Dolayısıyla İşçi Partisi hükümetinin bastırmakta zorlandığı göç karşıtı isyanların arkasında zamanla büyüyen köklü göç sorunun olması nedeniyle, İşçi Partisi’nin iktidara gelmesi ile göç karşıtı isyanların başlaması arasında doğrudan bir nedensellik bağı kurulamayacağı, temmuz seçimleri sonrasında iktidara Muhafazakar Parti gelmiş olsaydı da böylesine göç karşıtı isyanların yaşanabileceği ileri sürülebilir. Üstelik Britanyalıların göçmenler konusunda yıllardır artarak büyüyen endişelerine Muhafazakar Parti iktidarı da bir türlü çözüm üretememişti. Muhafazakar Parti hükümeti 2010 yılından bu yana göçmen sayısını azaltma ve yasadışı göçü engelleme konusunda verdiği sözleri yerine getiremedi. Muhafazakar hükümet göç karşıtı sert söylemler verirken, ülkeye yönelik göç hareketinin artıyor olmasının yarattığı “tuhaflık” partiye olan güveni sarstı. Öyle ki Muhafazakar Parti’nin 2024 genel seçimlerinin kaybetmesinin başlıca nedenlerinden biri göç sorunu idi. Seçimlerde Reform UK’yi başarıya, Muhafazakar Parti’yi başarısızlığa sürükleyen göç meselesi olunca, seçim sonucunu göç sorununun belirleyeceğini ileri sürerek 2024 seçimlerini “göç seçimi” olarak tanımlayanlar haklı çıkmış oldu.
Ayrıca genel seçimlerden önce yapılan anket çalışmalarının sonuçları göç politikası konusunda İşçi Partisi’ne olan güvenin Muhafazakar Parti’ye duyulan güvenden daha fazla olduğunu gösteriyordu. Seçim öncesi “hangi parti göç konusunda daha iyi performans gösterebilir?” sorusuna İşçi Partisi yanıtını verenlerin oranı Muhafazakar Parti yanıtını verenlerin oranını aşıyordu; ama ilginç olan İşçi Partisi’nin daha iyi performans sergileyeceğini düşünenlerin oranı bile %24’ü aşmıyor iken, göç konusunda her iki partiye güven duyanların toplamının çoğunluğu oluşturmuyor olduğu idi. Yani Britanyalılar mesele göç olunca kurulu düzen partilerine güven duymuyordu.
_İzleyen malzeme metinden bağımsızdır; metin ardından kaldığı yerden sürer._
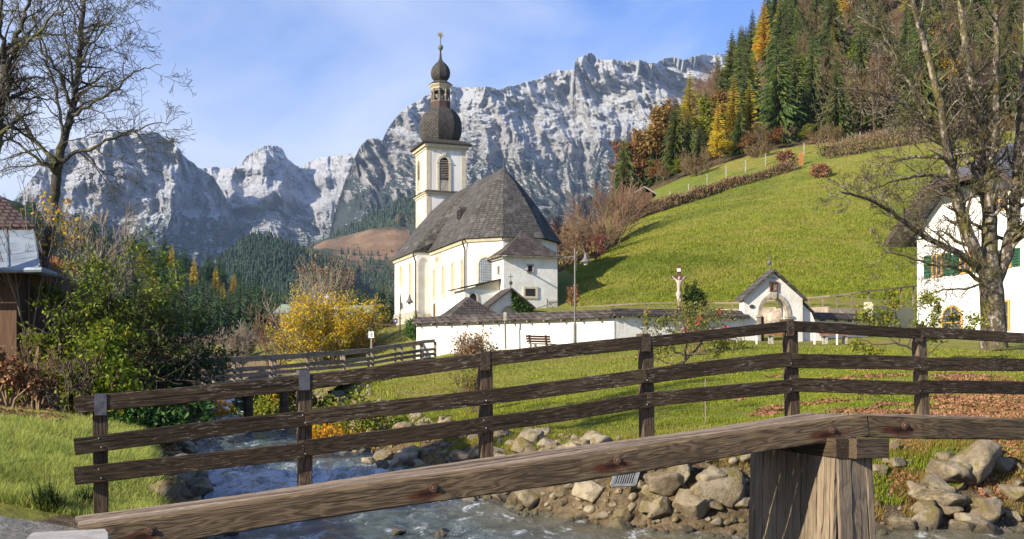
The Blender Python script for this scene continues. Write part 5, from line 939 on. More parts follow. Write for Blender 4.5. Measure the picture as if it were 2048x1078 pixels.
# ---- white house
m_darkboard = mk('dark_grey_boards', (.085, .06, .048), (.055, .042, .036), 5, rough=.85)
HA = Vector((24.6, 66.8, 0)); hd = Vector((2.3, -6.3, 0)).normalized(); hn = Vector((hd.y, -hd.x, 0)); hn = hn if hn.x < 0 else -hn
Hh = lambda a, z, d=0: HA+hd*a+hn*d+Vector((0, 0, z))
def hsol(px): k = (px-1024)/F; return (k*HA.y-HA.x)/(hd.x-k*hd.y)
ho = empty('white_house', (*Hh(5, 0)[:2], 2.8), 'big white house with green shutters and a half hipped slate roof behind the mossy tree', 'house')
HWd = 10.6; ze = 8.7; zr = 12.95; zhip = 10.85; mid = HWd/2; cut = mid*(1-(zhip-ze)/(zr-ze))
wp = [(0, 1.5), (HWd, 1.5), (HWd, ze+.35), (HWd-cut, zhip), (cut, zhip), (0, ze+.35)]
MB().hexa([Hh(a, z) for a, z in wp], [Hh(a, z, -12) for a, z in wp]).build('wall', m_house, ho)
m = MB(); t_ = .22; fo, so = 1.5, 1.0; sl_ = (zr-ze)/mid
ez = ze-so*sl_
for s in (0, 1):
    q = lambda a: a if s == 0 else HWd-a
    lo0, lo1 = (q(-so), ez), (q(cut-.1), zhip+.05); 
    pts = [Hh(q(-so), ez, fo), Hh(q(-so), ez, -12.5), Hh(mid, zr, -12.5), Hh(mid, zr, -1.9), Hh(q(cut-.15), zhip-.05, fo)]; up = [p+Vector((0, 0, t_)) for p in pts]; m.hexa(pts if s == 0 else pts[::-1], up if s == 0 else up[::-1])
pts = [Hh(cut-.15, zhip-.05, fo), Hh(HWd-cut+.15, zhip-.05, fo), Hh(mid, zr, -1.9)]; m.hexa(pts[::-1], [p+Vector((0, 0, t_-.01)) for p in pts[::-1]])
rr = m.build('roof', m_slate, ho)
m = MB()
for s in (0, 1):
    q = lambda a: a if s == 0 else HWd-a; a, b = Hh(q(-so), ez+.1, fo+.03), Hh(q(cut-.15), zhip+.05, fo+.03); m.bar(a, b, .06, .34, hn.cross(b-a))
a, b = Hh(cut-.15, zhip+.06, fo+.03), Hh(HWd-cut+.15, zhip+.06, fo+.03); m.bar(a, b, .06, .26); m.build('bargeboard', m_darkboard, ho)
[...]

Bu noktada şu soru sorulabilir. 2024 seçimleri bir tür “göç seçimi” ise ve göç konusunda İşçi Partisi’ne de fazlaca güven duyulmuyor ise, İşçi Partisi seçimleri neden kazandı?” Bu soruya yanıt vermeden önce parantez açıp belirtilmesi gerekir ki, Birleşik Krallık siyaseti iki partili sistem üzerine kuruludur; yani iktidar iki kurulu düzen partisi arasında el değiştirmekte olup, üçüncü bir partinin iktidara gelmesi ihtimali oldukça düşüktür. Britanya halkı kolay kolay kurulu düzen partilerinden vazgeçmemektedir. Dolayısıyla bu “göç seçimlerinde” İşçi Partisi’nin seçimleri kazanmasının nedeni göç sorununu çözme konusunda kendisine duyulan güven değil de, Muhafazakar Parti’ye duyulmayan güvendi. Göç meselesinde kurulu düzen partilerine güvensizliğin artmaya devam etmesi halinde Reform UK’nin ileride iki partili sistem içinde Muhafazakar Parti’nin yerini alma ihtimali üzerinde şimdiden konuşulmaya başlanmıştır.
İkinci varsayım: Göç karşıtı isyanların İşçi Partisi’nin iktidarının birinci ayında çıkmış olması, İşçi Partisi’ne yönelik bir erken uyarıdır.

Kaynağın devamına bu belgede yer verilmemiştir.